Obama blasted for his comments

Associated Press . Islamabad

Pakistan criticised US presidential candidate Barack Obama on Friday for saying that, if elected, he might order unilateral military strikes against terrorists hiding in this Islamic country. Top Pakistan officials said Obama’s comment was irresponsible and likely made for political gain in the race for the Democratic nomination.

The Associated Press of Pakistan reported Friday that Musharraf was asked at a dinner at prime minister Shaukat Aziz’s house on Thursday about the potential of US military operations in Pakistan. Musharraf told guests that Pakistan was ‘fully capable’ of tackling terrorists in the country and did not need foreign assistance.

The deputy information minister, Tariq Azim, said no foreign forces would be allowed to enter Pakistan, and called Obama irresponsible.

‘I think those who make such statements are not aware of our contribution’ in the fight on terrorism, he said.

In Pakistan’s national assembly on Friday, the minister for parliamentary affairs, Sher Afgan, said he would bring on a debate next week on recent criticism of Pakistan from several quarters in the US.

It was a matter of ‘grave concern that US presidential candidates are using unethical and immoral tactics against Islam and Pakistan to win their election,’ Afghan said.

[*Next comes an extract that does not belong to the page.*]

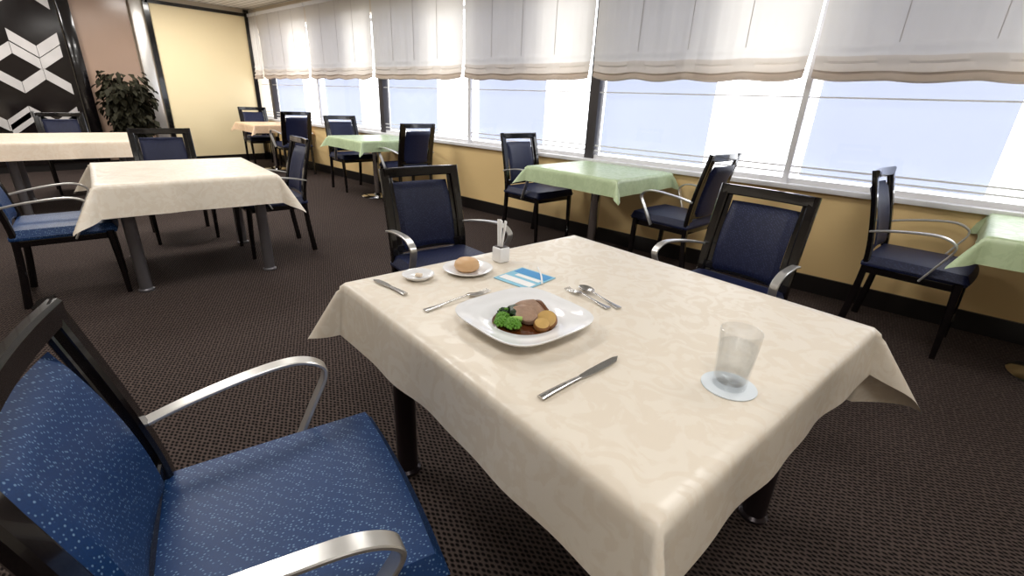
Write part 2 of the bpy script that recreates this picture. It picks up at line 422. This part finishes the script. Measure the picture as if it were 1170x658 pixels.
def four_leg_table(x, y, rz, w, d, h, o, mat, leg, seed, ins=.12, camp=None):
    t = empty('dining_table', (x, y, 0), rz)
    b = MB(); b.box((0, 0, h-.022), (w-.01, d-.01, .036), M_black, bev=.004)
    b.box((0, 0, h-.075), (w-.26, d-.26, .07), M_black)
    for sx in (-1, 1):
        for sy in (-1, 1):
            b.revolve([(0, 0), (.044, 0), (.046, .012), (.036, .02), (.036, h-.1), (.05, h-.06), (0, h-.05)], (sx*(w/2-ins), sy*(d/2-ins), 0), leg, 24)
    obj('table_frame', b.mesh('table_frame'), parent=t)
    obj('tablecloth', cloth(w, d, h, o, mat, seed, camp=camp), parent=t); return t
def pedestal_table(x, y, rz, w, d, h, o, mat, seed):
    t = empty('pedestal_table', (x, y, 0), rz)
    b = MB(); b.box((0, 0, h-.022), (w-.01, d-.01, .036), M_black, bev=.004)
    b.revolve([(0, 0), (.21, 0), (.21, .010), (.19, .018), (.06, .03), (.042, .05), (.042, h-.08), (.12, h-.05), (.12, h-.035), (0, h-.035)], (0, 0, 0), M_chrome, 40)
    obj('table_frame', b.mesh('ped_frame'), parent=t)
    obj('tablecloth', cloth(w, d, h, o, mat, seed, N=24, K=8), parent=t); return t
RZ = -.140
TZ = .72
four_leg_table(-.645, 1.122, RZ, 1.135, 1.05, TZ, (.145, .145, .18, .27), M_clw, M_legd, 3, camp=[.9, .85, .8, 1.05])
four_leg_table(-4.08, 1.00, -.14, 1.10, 1.00, TZ, .20, M_clw, M_legm, 5)
four_leg_table(-7.1, .75, -.1, 1.2, 1.15, TZ, .17, M_clc, M_legm, 8)
TH = .76
pedestal_table(-2.16, 3.56, -.06, .91, .82, TH, .13, M_clg, 11)
pedestal_table(.79, 3.54, -.06, 1.0, .86, TH, .14, M_clg, 12)
pedestal_table(-5.56, 3.56, -.08, .93, .82, TH, .13, M_clg, 13)
pedestal_table(-8.68, 3.56, -.06, .93, .82, TH, .13, M_clp, 14)

# ------------------------------------------------------------------ tableware
Z = TZ+.001
def superplate(name, c, a, n_, rz):
    b = MB(); vs = []; fs = []; S = 72
    prof = [(0, .006), (.30, .006), (.48, .006), (.54, .009), (.60, .018), (.75, .021), (.90, .026), (.985, .033), (1.0, .033), (.99, .029), (.88, .021), (.6, .010), (.50, .0), (0, .0)]
    for q, z in prof:
        for i in range(S):
            t = 2*math.pi*i/S; ct, st = math.cos(t), math.sin(t)
            rs = a/((abs(ct)**n_+abs(st)**n_)**(1/n_)); k = min(1, max(0, (q-.5)/.5)); rr = (a*1.02)*(1-k)+rs*k
            vs.append((q*rr*ct, q*rr*st, z))
    for j in range(len(prof)-1):
        for i in range(S): fs.append((j*S+i, j*S+(i+1) % S, (j+1)*S+(i+1) % S, (j+1)*S+i))
    b.add(vs, fs, M_white)
    return obj(name, b.mesh(name, 60), c, rz)
pl = empty('dinner_plate_with_food', (-.700, .860, Z), RZ); pl.scale = (1.08, 1.08, 1.08)
p = superplate('plate', (0, 0, 0), .142, 3.8, 0); p.parent = pl
b = MB()
b.revolve([(0, .0105), (.070, .0105), (.077, .0095), (.077, .007)], (0, 0, 0), M_sauce, 40)
obj('sauce', b.mesh('sauce'), parent=pl)
def slab(b, c, size, rot, wob):
    bm = bmesh.new(); bmesh.ops.create_cube(bm, size=1)
    bmesh.ops.subdivide_edges(bm, edges=bm.edges[:], cuts=5, use_grid_fill=True)
    for v in bm.verts:
        p = v.co*2; q = Vector((p.x*math.sqrt(1-p.y*p.y*.42), p.y*math.sqrt(1-p.x*p.x*.42), p.z*(1-.25*(p.x**4+p.y**4)*.5)))
        q *= 1+wob*math.sin(p.x*5+c[0]*300)*math.cos(p.y*4+c[1]*200)
        v.co = Vector((q.x*size[0]/2, q.y*size[1]/2, q.z*size[2]/2))
    b.bm(bm, M_meat, Matrix.Translation(c) @ Euler(rot).to_matrix().to_4x4())
b = MB()
slab(b, (-.012, .040, .027), (.074, .046, .017), (.55, .0, .25), .05)
slab(b, (-.006, .020, .030), (.078, .046, .016), (.5, .05, .2), .06)
slab(b, (.004, .000, .029), (.070, .042, .015), (.45, .1, .12), .06)
b.sweep([(-.044, .052, .026), (-.012, .058, .044), (.026, .052, .034)], .010, .006, M_skin, wdir=(0, 1, 0))
obj('braised_meat', b.mesh('meat', 70), parent=pl)
b = MB()
for c, r, ro in (((.048, .030, .022), .026, (.5, .35, 0)), ((.058, .004, .020), .019, (.3, .2, .5))):
    Mx = Matrix.Translation(c) @ Euler(ro).to_matrix().to_4x4()
    b.revolve([(0, -.009), (r*.85, -.008), (r, -.003), (r, .004), (r*.9, .0085)], (0, 0, 0), M_potrim, 28, Mx)
    b.revolve([(r*.9, .0086), (r*.6, .0098), (0, .0102)], (0, 0, 0), M_potato, 28, Mx)
obj('roast_potato', b.mesh('potato', 60), parent=pl)
b = MB()
def floret(cx, cy, cz, R, n, mat, mat2=None):
    for k in range(n):
        a = k*2.399; r = R*math.sqrt((k+.5)/n)
        b.ellip((cx+r*math.cos(a), cy+r*math.sin(a), cz+R*.75*(1-(r/R)**2)+random.uniform(-.001, .001)), (R*.22,)*3, mat if (k % 3 or not mat2) else mat2, sub=1, jit=.25)
floret(.016, -.050, .020, .020, 56, M_broc); floret(-.010, -.060, .018, .018, 46, M_broc); floret(-.026, -.044, .020, .017, 46, M_broc)
floret(-.050, -.020, .016, .018, 30, M_leafd, M_broc); floret(-.058, .006, .014, .014, 20, M_leafd)
b.sweep([(-.010, -.050, .018), (.0, -.030, .024), (.012, -.016, .024)], .016, .013, M_stem, wdir=(1, 0, 0), round_=True)
b.sweep([(-.066, .018, .014), (-.046, .006, .034), (-.02, -.010, .034), (-.008, -.022, .028)], .026, .003, M_leafd, wdir=(0, 1, 0))
obj('broccoli', b.mesh('broccoli', 80), parent=pl)

def place(name, b, p0, p1, z=Z, ang=50):
    d = Vector((p1[0]-p0[0], p1[1]-p0[1])); o = obj(name, b.mesh(name, ang), (p0[0], p0[1], z), math.atan2(d.y, d.x)); return o
def knife(L):
    b = MB(); k = L/.25
    b.sweep([(0, 0, .004), (.03*k, 0, .005), (.07*k, 0, .005), (.115*k, 0, .004)], lambda t: .019-.007*t, lambda t: .008-.002*t, M_steel, wdir=(0, 1, 0), round_=True)
    o = [(.11, -.004), (.125, -.008), (.16, -.011), (.20, -.011), (.23, -.008), (.25, .004), (.235, .0085), (.2, .0095), (.15, .0085), (.12, .006), (.11, .004)]
    b.prism([(x*k, y) for x, y in o], .0025, .0048, M_steel); return b
def handle(b, L):
    b.sweep([(0, 0, .003), (.25*L, 0, .0035), (.5*L, 0, .006), (L, 0, .010)], lambda t: .020-.015*min(1, t*1.3) if t < .77 else .0055, .0035, M_steel, wdir=(0, 1, 0))
def fork(L):
    b = MB(); H = L*.63; handle(b, H)
    b.sweep([(H-.003, 0, .010), (H+.012, 0, .0085), (H+.03, 0, .005)], lambda t: .006+.02*min(1, t*1.4), .003, M_steel, wdir=(0, 1, 0))
    for q in (-.0096, -.0032, .0032, .0096):
        b.sweep([(H+.026, q, .005), (H+.055, q, .0025), (L, q*1.02, .006)], lambda t: .004-.0018*t, .0028, M_steel, wdir=(0, 1, 0), n=4)
    return b
def spoon(L):
    b = MB(); H = L*.68; handle(b, H); rx = (L-H)/2+.003; ry = .02
    vs = []; fs = []; R_, S = 6, 24
    for side in (0, 1):
        for j in range(R_+1):
            for i in range(S):
                t = 2*math.pi*i/S; q = j/R_
                vs.append((H-.004+rx+q*rx*math.cos(t), q*ry*math.sin(t), .002+.009*q*q+(.0015 if side else 0)))
    for side in (0, 1):
        o = side*(R_+1)*S
        for j in range(R_):
            for i in range(S): fs.append((o+j*S+i, o+j*S+(i+1) % S, o+(j+1)*S+(i+1) % S, o+(j+1)*S+i))
    for i in range(S): fs.append((R_*S+i, R_*S+(i+1) % S, (R_+1)*S+R_*S+(i+1) % S, (R_+1)*S+R_*S+i))
    b.add(vs, fs, M_steel); return b
place('dinner_knife', knife(.26), (-.46, .63), (-.43, .90))
place('dinner_fork', fork(.235), (-.94, .725), (-.925, .965))
place('butter_knife', knife(.165), (-1.07, .755), (-1.23, .757))
place('dessert_fork', fork(.18), (-.595, 1.115), (-.775, 1.155))
place('dessert_spoon', spoon(.175), (-.575, 1.140), (-.745, 1.190))

def round_dish(name, c, r, hgt=.014):
    b = MB(); b.revolve([(0, .004), (r*.6, .004), (r*.7, .007), (r*.95, hgt), (r, hgt), (r*.97, hgt-.003), (r*.7, .002), (r*.62, 0), (0, 0)], (0, 0, 0), M_white, 48)
    return obj(name, b.mesh(name, 60), c)
e = empty('butter_dish', (-1.16, .872, Z)); d_ = round_dish('dish', (0, 0, 0), .052, .016); d_.parent = e
b = MB(); b.box((0, .002, .010), (.022, .016, .010), M_butter, (0, 0, .4), .003); obj('butter_pat', b.mesh('butter'), parent=e)
e = empty('bread_plate', (-1.10, 1.035, Z)); d_ = round_dish('plate', (0, 0, 0), .085, .016); d_.parent = e
b = MB(); b.revolve([(0, .0), (.032, .0), (.040, .007), (.044, .016), (.041, .028), (.031, .037), (.016, .042), (0, .044)], (-.004, 0, .005), M_bread, 36); obj('bread_roll', b.mesh('roll', 80), parent=e)
e = empty('sugar_stick_holder', (-1.10, 1.20, Z), RZ)
b = MB(); b.box((0, 0, .028), (.048, .048, .056), M_white, bev=.006, seg=3); b.box((0, 0, .0565), (.038, .038, .002), M_pot)
obj('cup', b.mesh('cup'), parent=e)
b = MB()
for i in range(7):
    x = -.009+.003*i; tilt = -.14+.045*i
    b.box((x+.03*math.sin(tilt), random.uniform(-.008, .008), .098), (.0062, .0045, .11), M_paper, (random.uniform(-.08, .08), tilt, 0))
obj('sugar_sticks', b.mesh('sticks'), parent=e)
e = empty('menu_card', (-.925, 1.13, Z), .02)
b = MB(); b.box((0, 0, .001), (.145, .150, .0015), M_teal); b.box((0, -.04, .0022), (.13, .035, .0008), M_paper); b.box((0, .045, .0022), (.13, .045, .0008), M_blue); b.box((.01, .005, .0022), (.10, .02, .0008), M_paper)
obj('card', b.mesh('card'), parent=e)
b = MB(); b.sweep([(-.03, .11, .004), (.03, .05, .006), (.08, -.01, .004)], .006, .006, M_paper, wdir=(0, 0, 1), round_=True); obj('wrapped_toothpick', b.mesh('tp'), parent=e)
e = empty('water_glass', (-.205, .955, Z))
b = MB(); b.revolve([(0, 0), (.056, 0), (.056, .002), (0, .002)], (0, 0, 0), M_coast, 40); obj('coaster', b.mesh('coaster'), parent=e)
b = MB(); b.revolve([(0, .003), (.032, .003), (.033, .006), (.041, .132), (.0395, .133), (.038, .131), (.0305, .018), (.028, .014), (0, .013)], (0, 0, 0), M_tumb, 48); obj('tumbler', b.mesh('tumbler', 60), parent=e)
b = MB(); b.revolve([(0, .0145), (.0285, .0145), (.0303, .018), (.0362, .100), (0, .100)], (0, 0, 0), M_water, 48); obj('water', b.mesh('water', 60), parent=e)

# ------------------------------------------------------------------ plant
e = empty('potted_plant', (-9.55, 1.80, 0))
b = MB(); b.revolve([(0, 0), (.15, 0), (.20, .30), (.21, .38), (.19, .38), (.18, .34), (0, .34)], (0, 0, 0), M_pot, 32); obj('planter', b.mesh('planter'), parent=e)
b = MB(); tips = []
for k in range(44):
    a = k*2.4; r = .08+.24*random.random(); z1 = .6+.78*random.random()
    b.sweep([(0, 0, .33), (r*.35*math.cos(a), r*.35*math.sin(a), z1*.6+.1), (r*math.cos(a), r*math.sin(a), z1)], .010, .010, M_trunk, round_=True, n=3)
    for j in range(40):
        t = random.uniform(.3, 1.02); tips.append((r*t*math.cos(a)+random.uniform(-.09, .09), r*t*math.sin(a)+random.uniform(-.09, .09), .35+(z1-.3)*t+random.uniform(-.05, .05), a))
for x, y, z, a in tips:
    L = random.uniform(.08, .14); W_ = L*.32; M = Matrix.Translation((x, y, z)) @ Euler((random.uniform(-.5, .5), random.uniform(.3, 1.4), a+random.uniform(-.8, .8))).to_matrix().to_4x4()
    b.add([(0, 0, 0), (L*.4, W_, .01), (L*.8, W_*.6, 0), (L, 0, -.02), (L*.8, -W_*.6, 0), (L*.4, -W_, .01), (L*.45, 0, -.006)],
          [(0, 6, 1), (1, 6, 2), (2, 6, 3), (3, 6, 4), (4, 6, 5), (5, 6, 0)], M_leaf, M)
obj('foliage', b.mesh('foliage', 180), parent=e)

# ------------------------------------------------------------------ light
w = D.worlds.new('sky'); sc.world = w; w.use_nodes = True
bg = w.node_tree.nodes['Background']; bg.inputs['Color'].default_value = (.97, .98, 1, 1); bg.inputs['Strength'].default_value = 4.0
def area(name, loc, size, energy, col=(1, .965, .92), rot=(0, 0, 0), sy=None):
    l = D.lights.new(name, 'AREA'); l.shape = 'RECTANGLE'; l.size = size; l.size_y = sy or size; l.energy = energy; l.color = col
    o = D.objects.new(name, l); sc.collection.objects.link(o); o.location = loc; o.rotation_euler = rot; return o
for x, y, e_ in ((-8.6, .6, 55), (-8.6, 2.6, 42), (-5.6, .6, 42), (-5.6, 2.4, 30), (-2.7, .2, 30), (-2.7, 2.2, 24), (.3, .0, 24), (.3, 2.2, 18)):
    area('ceiling_fill', (x, y, ZC-.03), .7, e_)  # unseen fill lamps added under the ceiling to brighten the room
# ------------------------------------------------------------------ camera
f, yaw, pitch, roll = 533.8, .714, .379, -.043
cy, sy = math.cos(yaw), math.sin(yaw); cp, sp = math.cos(pitch), math.sin(pitch)
fwd = Vector((-sy*cp, cy*cp, -sp)); right = Vector((cy, sy, 0)); down = fwd.cross(right)
cr, sr = math.cos(roll), math.sin(roll)
r2 = cr*right+sr*down; d2 = -sr*right+cr*down
cam = D.cameras.new('camera'); co = D.objects.new('camera', cam); sc.collection.objects.link(co)
m3 = Matrix((r2, -d2, -fwd)).transposed()
co.matrix_world = Matrix.Translation((0, 0, 1.265)) @ m3.to_4x4()
cam.sensor_width = 36; cam.lens = 36*f/1170; cam.clip_start = .02
sc.camera = co
sc.view_settings.view_transform = 'Standard'
sc.view_settings.look = 'None'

‘It’s a very irresponsible statement, that’s all I can say,’ Pakistan’s foreign minister Khusheed Kasuri told AP Television News. ‘As the election campaign in America is heating up we would not like American candidates to fight their elections and contest elections at our expense.’

A senior Pakistani official condemned another presidential hopeful, Colorado Republican Tom Tancredo, for saying the best way he could think of to deter a nuclear terrorist attack on the US would be to threaten to retaliate by bombing the holiest Islamic sites of Makka and Madinah.

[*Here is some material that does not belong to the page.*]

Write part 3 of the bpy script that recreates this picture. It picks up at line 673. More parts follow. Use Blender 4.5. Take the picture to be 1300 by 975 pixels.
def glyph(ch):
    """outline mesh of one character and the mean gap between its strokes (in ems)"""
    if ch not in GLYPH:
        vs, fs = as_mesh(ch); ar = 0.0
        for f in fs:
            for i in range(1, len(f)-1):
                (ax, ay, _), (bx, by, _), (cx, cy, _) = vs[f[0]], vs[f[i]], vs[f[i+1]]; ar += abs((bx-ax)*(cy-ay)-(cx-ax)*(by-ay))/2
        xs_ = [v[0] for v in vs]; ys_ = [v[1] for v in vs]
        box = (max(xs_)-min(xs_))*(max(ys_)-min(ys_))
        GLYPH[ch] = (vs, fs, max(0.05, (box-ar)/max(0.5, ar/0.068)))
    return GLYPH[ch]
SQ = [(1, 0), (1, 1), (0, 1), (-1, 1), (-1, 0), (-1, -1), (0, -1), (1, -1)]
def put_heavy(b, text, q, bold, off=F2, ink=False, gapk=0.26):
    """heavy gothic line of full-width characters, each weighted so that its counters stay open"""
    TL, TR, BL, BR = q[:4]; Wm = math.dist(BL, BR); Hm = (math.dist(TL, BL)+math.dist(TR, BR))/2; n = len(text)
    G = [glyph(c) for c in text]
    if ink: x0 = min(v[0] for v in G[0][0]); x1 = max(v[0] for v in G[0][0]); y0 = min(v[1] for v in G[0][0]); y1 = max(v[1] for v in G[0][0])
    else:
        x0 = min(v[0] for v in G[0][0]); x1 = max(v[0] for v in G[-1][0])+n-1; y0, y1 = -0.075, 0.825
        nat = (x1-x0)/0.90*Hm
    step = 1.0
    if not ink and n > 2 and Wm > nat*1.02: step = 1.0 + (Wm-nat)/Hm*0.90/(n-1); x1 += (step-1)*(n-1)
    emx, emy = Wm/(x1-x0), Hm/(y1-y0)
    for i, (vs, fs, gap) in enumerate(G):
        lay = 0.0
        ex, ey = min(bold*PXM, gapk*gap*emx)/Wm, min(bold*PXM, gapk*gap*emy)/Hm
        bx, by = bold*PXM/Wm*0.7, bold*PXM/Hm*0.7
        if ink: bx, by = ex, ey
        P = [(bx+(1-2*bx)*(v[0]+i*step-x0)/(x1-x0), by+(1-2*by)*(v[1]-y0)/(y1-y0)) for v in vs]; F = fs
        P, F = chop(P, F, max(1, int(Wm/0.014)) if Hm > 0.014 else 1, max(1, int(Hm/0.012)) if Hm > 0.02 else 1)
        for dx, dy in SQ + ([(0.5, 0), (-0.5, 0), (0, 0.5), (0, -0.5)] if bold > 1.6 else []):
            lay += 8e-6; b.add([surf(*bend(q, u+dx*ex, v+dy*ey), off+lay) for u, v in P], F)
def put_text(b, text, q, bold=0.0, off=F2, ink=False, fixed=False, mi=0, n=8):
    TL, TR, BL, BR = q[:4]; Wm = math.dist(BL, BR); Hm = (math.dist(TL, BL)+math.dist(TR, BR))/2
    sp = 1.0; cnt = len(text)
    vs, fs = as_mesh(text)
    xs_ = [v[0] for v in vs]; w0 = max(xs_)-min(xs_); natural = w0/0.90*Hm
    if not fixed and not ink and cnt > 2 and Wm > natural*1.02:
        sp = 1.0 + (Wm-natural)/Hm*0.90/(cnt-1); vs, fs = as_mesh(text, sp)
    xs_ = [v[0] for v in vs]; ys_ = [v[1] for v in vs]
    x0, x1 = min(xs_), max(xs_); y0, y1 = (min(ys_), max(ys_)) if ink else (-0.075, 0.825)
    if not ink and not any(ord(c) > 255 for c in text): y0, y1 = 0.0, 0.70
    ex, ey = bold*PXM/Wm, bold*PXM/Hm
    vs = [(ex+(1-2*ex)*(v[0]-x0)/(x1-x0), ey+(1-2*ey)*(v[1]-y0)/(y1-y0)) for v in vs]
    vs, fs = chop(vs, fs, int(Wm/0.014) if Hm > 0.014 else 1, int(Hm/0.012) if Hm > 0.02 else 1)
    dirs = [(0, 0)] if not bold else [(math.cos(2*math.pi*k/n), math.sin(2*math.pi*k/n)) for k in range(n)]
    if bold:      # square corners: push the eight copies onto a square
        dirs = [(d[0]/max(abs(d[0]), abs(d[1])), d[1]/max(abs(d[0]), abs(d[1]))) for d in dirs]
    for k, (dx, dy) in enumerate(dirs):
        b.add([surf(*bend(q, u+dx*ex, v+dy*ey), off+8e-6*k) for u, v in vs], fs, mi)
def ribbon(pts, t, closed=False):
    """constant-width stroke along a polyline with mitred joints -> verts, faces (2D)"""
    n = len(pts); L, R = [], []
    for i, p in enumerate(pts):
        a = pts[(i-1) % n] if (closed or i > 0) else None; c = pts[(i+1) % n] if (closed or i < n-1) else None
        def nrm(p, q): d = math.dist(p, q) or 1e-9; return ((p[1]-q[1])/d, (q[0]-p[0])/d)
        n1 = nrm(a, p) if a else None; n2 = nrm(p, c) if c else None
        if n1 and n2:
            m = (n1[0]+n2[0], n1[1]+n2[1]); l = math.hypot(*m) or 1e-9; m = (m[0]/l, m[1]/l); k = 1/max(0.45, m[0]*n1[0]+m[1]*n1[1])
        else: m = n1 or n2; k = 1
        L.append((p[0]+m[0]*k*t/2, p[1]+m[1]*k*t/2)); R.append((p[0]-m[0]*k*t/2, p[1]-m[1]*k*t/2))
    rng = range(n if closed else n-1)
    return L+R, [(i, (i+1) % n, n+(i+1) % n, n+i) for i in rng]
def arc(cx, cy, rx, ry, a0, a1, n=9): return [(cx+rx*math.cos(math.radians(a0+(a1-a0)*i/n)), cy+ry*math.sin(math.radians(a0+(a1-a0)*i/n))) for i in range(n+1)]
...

Obama said in a speech Wednesday that as president he would order military action against terrorists in Pakistan’s tribal region bordering Afghanistan if intelligence warranted it. The comment provoked anger in Pakistan, a key ally of the United States in its war on terror.

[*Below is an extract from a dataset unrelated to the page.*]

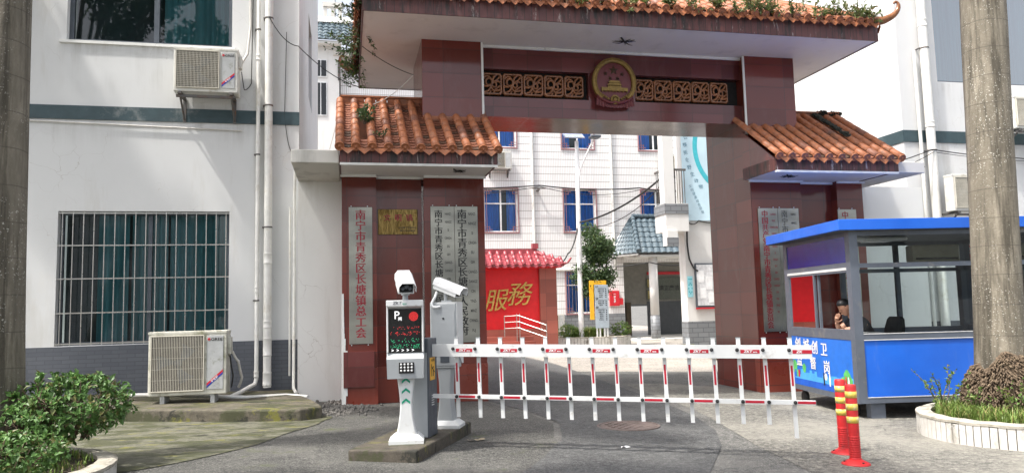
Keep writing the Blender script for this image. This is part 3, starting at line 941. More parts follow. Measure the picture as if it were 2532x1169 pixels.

Many analysts believe that top Taliban and al-Qaeda leaders, including Osama bin Laden, are hiding in the region after escaping the US-led invasion of Afghanistan in 2001.

The President, Pervez Musharraf, has come under growing pressure from Washington to do more to tackle the alleged al-Qaeda havens in Pakistan. The Bush administration has not ruled out military strikes, but still stresses the importance of cooperating with Pakistan.

‘There are terrorists holed up in those mountains who murdered 3,000 Americans. They are plotting to strike again,’ Obama said. ‘If we have actionable intelligence about high-value terrorist targets and Musharraf will not act, we will.’

Pakistan used to be a main backer of the Taliban, but it threw its support behind Washington following the September 11, 2001 attacks.